Problem to solve – Starting with the first line and ending with the line that holds "o['label'] = 'brown", repeat the material exactly.

Data segment –
[start]

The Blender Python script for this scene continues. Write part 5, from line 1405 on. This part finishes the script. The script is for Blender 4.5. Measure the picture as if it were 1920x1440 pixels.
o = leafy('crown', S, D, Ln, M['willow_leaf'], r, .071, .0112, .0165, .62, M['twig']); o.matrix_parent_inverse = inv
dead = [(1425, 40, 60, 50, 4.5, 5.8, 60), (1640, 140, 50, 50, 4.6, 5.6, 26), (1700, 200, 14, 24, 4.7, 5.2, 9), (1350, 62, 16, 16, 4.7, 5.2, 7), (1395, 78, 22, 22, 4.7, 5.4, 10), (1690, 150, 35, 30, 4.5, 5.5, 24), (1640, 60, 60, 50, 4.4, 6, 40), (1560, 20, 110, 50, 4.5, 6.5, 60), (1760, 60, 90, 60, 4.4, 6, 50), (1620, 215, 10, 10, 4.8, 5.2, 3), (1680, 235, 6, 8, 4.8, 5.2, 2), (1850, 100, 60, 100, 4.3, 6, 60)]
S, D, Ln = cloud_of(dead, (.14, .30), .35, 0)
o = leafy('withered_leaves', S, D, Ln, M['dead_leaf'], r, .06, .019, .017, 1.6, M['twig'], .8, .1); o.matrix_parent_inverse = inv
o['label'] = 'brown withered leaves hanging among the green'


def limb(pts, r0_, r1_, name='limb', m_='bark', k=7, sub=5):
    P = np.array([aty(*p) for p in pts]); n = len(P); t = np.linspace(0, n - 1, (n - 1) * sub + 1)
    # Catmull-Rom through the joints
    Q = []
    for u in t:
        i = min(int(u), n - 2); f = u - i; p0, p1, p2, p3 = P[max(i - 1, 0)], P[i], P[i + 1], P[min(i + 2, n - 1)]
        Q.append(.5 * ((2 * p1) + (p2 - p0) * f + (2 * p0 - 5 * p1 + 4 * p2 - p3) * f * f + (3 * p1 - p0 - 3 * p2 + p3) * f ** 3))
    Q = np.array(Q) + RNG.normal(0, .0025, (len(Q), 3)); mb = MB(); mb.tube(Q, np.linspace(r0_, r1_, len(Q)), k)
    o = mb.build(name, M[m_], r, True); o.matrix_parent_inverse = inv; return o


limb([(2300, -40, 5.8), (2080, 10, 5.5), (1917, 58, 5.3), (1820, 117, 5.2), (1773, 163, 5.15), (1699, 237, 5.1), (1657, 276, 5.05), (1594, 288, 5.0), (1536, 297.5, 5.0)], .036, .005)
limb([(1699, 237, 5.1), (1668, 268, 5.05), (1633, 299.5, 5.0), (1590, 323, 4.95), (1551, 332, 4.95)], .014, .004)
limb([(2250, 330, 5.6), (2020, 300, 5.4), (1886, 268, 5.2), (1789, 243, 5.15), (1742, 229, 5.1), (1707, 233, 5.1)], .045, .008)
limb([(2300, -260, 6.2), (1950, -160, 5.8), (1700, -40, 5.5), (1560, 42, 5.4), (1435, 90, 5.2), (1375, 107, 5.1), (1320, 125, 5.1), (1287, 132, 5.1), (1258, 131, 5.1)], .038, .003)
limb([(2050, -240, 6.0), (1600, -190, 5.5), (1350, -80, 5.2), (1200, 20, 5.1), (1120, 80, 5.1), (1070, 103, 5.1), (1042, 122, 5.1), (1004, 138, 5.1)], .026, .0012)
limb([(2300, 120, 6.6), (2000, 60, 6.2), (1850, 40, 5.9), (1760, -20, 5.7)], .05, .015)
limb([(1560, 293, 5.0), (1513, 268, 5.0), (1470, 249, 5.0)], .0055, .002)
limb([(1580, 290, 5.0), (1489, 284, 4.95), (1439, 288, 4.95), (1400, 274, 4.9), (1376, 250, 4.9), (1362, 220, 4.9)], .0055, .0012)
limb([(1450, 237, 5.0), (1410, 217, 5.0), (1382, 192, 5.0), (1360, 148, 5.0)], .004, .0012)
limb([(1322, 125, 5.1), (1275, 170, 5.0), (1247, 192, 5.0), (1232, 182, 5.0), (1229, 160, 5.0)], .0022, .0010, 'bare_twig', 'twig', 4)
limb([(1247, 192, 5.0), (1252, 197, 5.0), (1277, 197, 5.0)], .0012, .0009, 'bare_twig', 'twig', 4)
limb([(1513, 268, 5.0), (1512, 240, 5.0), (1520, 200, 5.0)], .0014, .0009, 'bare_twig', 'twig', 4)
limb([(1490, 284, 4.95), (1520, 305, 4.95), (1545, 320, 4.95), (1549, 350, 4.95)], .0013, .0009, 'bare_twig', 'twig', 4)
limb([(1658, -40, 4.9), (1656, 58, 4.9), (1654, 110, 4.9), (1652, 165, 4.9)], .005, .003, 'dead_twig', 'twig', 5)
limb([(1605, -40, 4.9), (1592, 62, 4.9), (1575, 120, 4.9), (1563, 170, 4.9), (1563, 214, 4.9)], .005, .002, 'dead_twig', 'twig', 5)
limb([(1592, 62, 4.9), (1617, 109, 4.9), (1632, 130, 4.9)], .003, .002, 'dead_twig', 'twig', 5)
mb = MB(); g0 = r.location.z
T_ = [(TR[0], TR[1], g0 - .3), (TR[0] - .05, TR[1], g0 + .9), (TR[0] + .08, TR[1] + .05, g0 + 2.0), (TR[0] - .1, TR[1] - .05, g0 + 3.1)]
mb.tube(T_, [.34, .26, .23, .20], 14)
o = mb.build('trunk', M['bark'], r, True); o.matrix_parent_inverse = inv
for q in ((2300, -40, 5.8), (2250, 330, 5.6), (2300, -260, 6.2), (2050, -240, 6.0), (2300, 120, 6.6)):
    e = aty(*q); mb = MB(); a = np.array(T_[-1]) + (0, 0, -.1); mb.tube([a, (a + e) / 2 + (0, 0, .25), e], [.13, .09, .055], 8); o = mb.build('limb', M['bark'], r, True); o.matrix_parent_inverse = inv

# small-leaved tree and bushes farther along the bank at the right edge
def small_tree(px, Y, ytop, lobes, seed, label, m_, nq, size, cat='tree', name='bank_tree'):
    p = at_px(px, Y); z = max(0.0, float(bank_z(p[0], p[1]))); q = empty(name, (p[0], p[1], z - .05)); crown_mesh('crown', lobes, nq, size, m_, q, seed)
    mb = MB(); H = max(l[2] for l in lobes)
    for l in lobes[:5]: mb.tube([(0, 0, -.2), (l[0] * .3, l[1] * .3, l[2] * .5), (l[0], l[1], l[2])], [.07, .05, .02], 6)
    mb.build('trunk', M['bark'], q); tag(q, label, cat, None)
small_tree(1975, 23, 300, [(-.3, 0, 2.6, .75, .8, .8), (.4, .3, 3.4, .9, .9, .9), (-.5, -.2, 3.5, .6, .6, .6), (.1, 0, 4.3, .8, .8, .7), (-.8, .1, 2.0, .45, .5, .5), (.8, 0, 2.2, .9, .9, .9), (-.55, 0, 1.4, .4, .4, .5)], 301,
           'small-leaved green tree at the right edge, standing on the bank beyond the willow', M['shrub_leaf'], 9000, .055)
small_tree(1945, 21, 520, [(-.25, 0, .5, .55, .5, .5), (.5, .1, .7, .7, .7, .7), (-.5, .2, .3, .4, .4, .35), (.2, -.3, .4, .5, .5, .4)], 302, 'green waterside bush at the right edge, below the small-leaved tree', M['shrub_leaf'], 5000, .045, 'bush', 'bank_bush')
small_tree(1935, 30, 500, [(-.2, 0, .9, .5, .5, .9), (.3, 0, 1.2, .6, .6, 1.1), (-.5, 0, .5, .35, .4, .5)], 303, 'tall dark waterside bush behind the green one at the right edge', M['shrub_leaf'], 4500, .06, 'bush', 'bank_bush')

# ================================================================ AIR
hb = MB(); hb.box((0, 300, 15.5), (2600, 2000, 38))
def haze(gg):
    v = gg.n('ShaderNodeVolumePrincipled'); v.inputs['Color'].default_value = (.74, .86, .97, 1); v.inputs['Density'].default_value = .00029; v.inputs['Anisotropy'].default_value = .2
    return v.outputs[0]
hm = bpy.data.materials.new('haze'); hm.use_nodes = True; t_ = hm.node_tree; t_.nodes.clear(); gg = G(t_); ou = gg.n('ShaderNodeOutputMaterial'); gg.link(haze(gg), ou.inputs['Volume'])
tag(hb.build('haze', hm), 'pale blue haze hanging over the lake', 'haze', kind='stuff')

[end]

Answer to this task –
The Blender Python script for this scene continues. Write part 5, from line 1405 on. This part finishes the script. The script is for Blender 4.5. Measure the picture as if it were 1920x1440 pixels.
o = leafy('crown', S, D, Ln, M['willow_leaf'], r, .071, .0112, .0165, .62, M['twig']); o.matrix_parent_inverse = inv
dead = [(1425, 40, 60, 50, 4.5, 5.8, 60), (1640, 140, 50, 50, 4.6, 5.6, 26), (1700, 200, 14, 24, 4.7, 5.2, 9), (1350, 62, 16, 16, 4.7, 5.2, 7), (1395, 78, 22, 22, 4.7, 5.4, 10), (1690, 150, 35, 30, 4.5, 5.5, 24), (1640, 60, 60, 50, 4.4, 6, 40), (1560, 20, 110, 50, 4.5, 6.5, 60), (1760, 60, 90, 60, 4.4, 6, 50), (1620, 215, 10, 10, 4.8, 5.2, 3), (1680, 235, 6, 8, 4.8, 5.2, 2), (1850, 100, 60, 100, 4.3, 6, 60)]
S, D, Ln = cloud_of(dead, (.14, .30), .35, 0)
o = leafy('withered_leaves', S, D, Ln, M['dead_leaf'], r, .06, .019, .017, 1.6, M['twig'], .8, .1); o.matrix_parent_inverse = inv
o['label'] = 'brown withered leaves hanging among the green'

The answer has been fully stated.